La experiencia de este nuevo viaje me produce un fuerte flujo de adrenalina, pero la sensación de lejanía ya me ha abandonado el cuerpo hace tiempo.
He estado en pueblos que huelen a tortillas grasientas y aromas de jazmín. Están rodeados de cerros cubiertos de selva y desde arriba se ve como si una gran manta verde y arrugada los cubriera. En la montaña puede uno volverse verde con los infinitos verdes de las plantas. La selva disfraza, la ciudad despoja.
Ahora viajo por una ruta guatemalteca desde Antigua hacia el oriente, rumbo a Nicaragua. Mi cabeza se mantiene alerta, preparada para lo inesperado.
De nuevo voy trepado en un vehículo todo pintado de colores, haciendo malabares para caber con mi mochila, y evitar pisar a alguien.
La gente viste ropas coloridas pero en sus rostros se refleja el profundo abismo de la necesidad. Surcos en las caras y ojos oscuros que miran hacia abajo cuando los veo.
En un asiento de atrás va sentado un tipo con aspecto de neonazi. Se nota que es extranjero. Tiene el pelo rubio cortado al rape y una cicatriz que le cruza la cara huesuda. Bien podría ser un mercenario. El resto del pasaje es nativo de la etnia cakchiquel y hablan ese idioma tan alejado de mi mundo.
Voy en busca de las historias que la sierra tiene guardadas. Historias de una región siempre muda y reprimida, porque en Guatemala hubo una cruenta guerra civil hace no mucho tiempo, que suprimió miles de voces sepultadas bajo toneladas de la tierra mas pesada que pueda existir.

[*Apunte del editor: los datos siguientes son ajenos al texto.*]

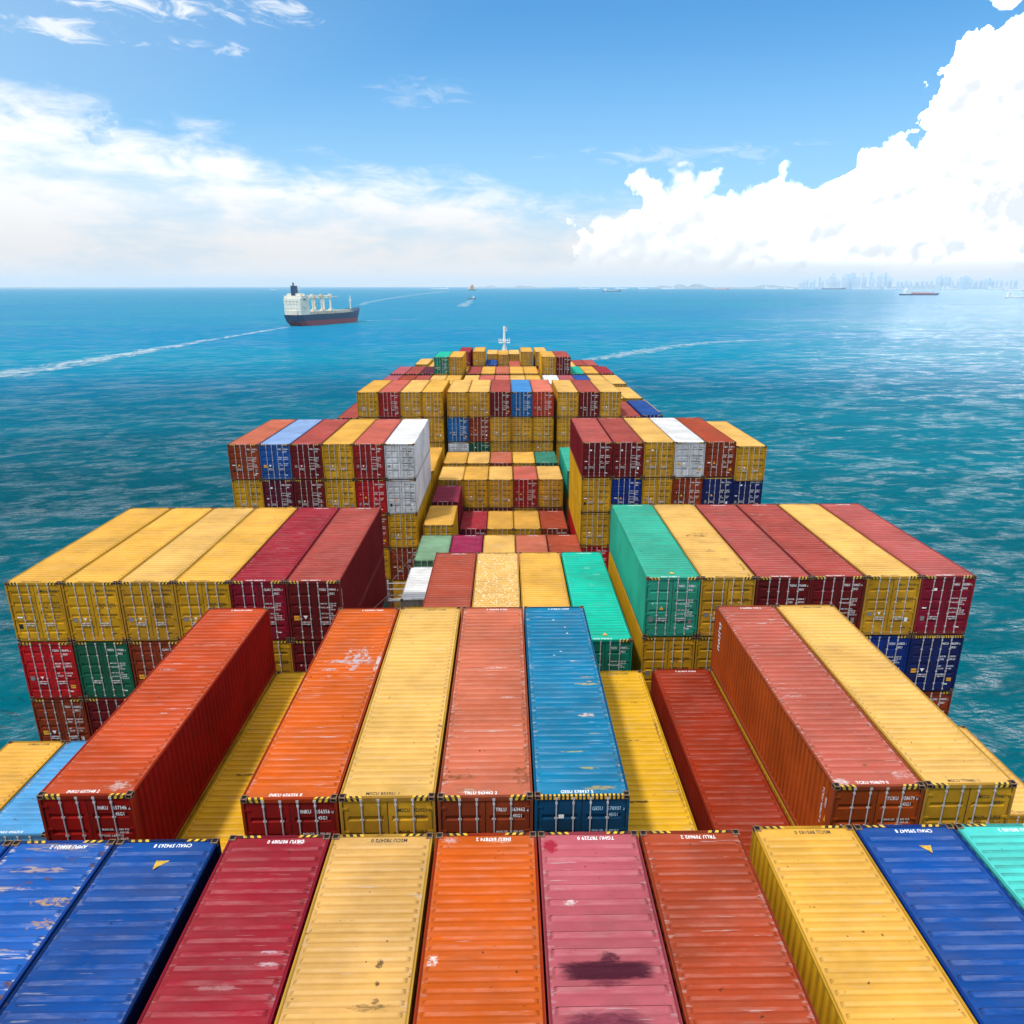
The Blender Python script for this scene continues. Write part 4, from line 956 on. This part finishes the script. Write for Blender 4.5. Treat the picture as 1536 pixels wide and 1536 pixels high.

Es la tierra de la impunidad.
El colectivo vuela sobre el asfalto serpenteando el abismo de las montañas y cada tanto se detiene para subir o bajar pasajeros. Suben señoras vestida con telas color turquesa y rosa chillón, y hombres descalzos llevando canastos cargado con pollos vivos que cantan y cacarean en una sinfonía desastrosa. Observo la escena curioso e impasible.
A pocos kilómetros de llegar al pueblo Santa María, veo una columna de vehículos militares detenidos al costado del camino. Es una patrulla del ejército guatemalteco.
Los músculos tensos de mis piernas no impiden que me baje de un salto y me acerque a ellos. De inmediato reconozco las armas, las botas, los equipos, las miradas tensas, y percibo el sentimiento de un sargento que fuma nervioso. Reconozco en ellos el tedio de esperar. Porque siempre es lo mismo en cualquier parte del mundo: no importa a que país pertenezca el soldado, la espera es siempre el peor enemigo, porque te obliga a pensar.
Hace demasiado calor para vestir esas botas y esos gruesos uniformes camuflados y, a pesar de la ametralladora MAG que hace el papel de tercer ojo sobre el techo del camión, me acerco y se los hago saber amablemente (una conversación simple para romper el hielo). Pero esos muchachos de 17 años, al igual que otros miles que también sirven en el servicio militar guatemalteco durante dos años y medio, están orgullosos de vestir esos sudados y arcaicamente diseñados uniformes de hule verde, mientras protegen este puente rural construido por el gobierno 8 años atrás.
Una banda de municiones calibre 7,62 chorrea plomo por un costado del vehículo, y me resulta una imagen muy familiar.
La verdad es que si la guerrilla todavía existiera y hubiese querido, habría podido poner una bomba en la base misma de los cimientos, a 50 metros de distancia, escondidos entre los árboles, sin que nosotros lo hubiésemos siquiera notado. Podríamos estar volando a la mierda en mil pedazos ahora, pero en vez de eso sólo se escucha el canto de los pájaros.
Mi jóvenes amigos, sin embargo, atribuyen la invulnerabilidad de este puente a otras razones, “Si no fuera por lo bien preparado de nuestro ejército, la guerrilla ya habría instaurado el régimen comunista, como en Nicaragua, o como le va a pasar a El Salvador si siguen jodiendo”
Levantando los brazos me despido de los soldados de la patrulla y regreso a la ruta a hacer auto-stop rumbo al pueblo.
Busco algún medio de transporte que me saque de este páramo verde y desolado. Pasa un niño montado en un burro llevando cañas sobre su lomo. El animal avanza con la cabeza abajo, doblado por el peso.
Un viejo sucio con aspecto anglosajón se detiene y se ofrece a llevarme. Habla un mal castellano y supongo que es norteamericano. Me cuenta que lleva muchos años viviendo en el país y no se porqué vuelvo a pensar en los “boinas verdes”. Después de todo y a pesar de que ya callaron las armas, la invasión extranjera continúa en Guatemala.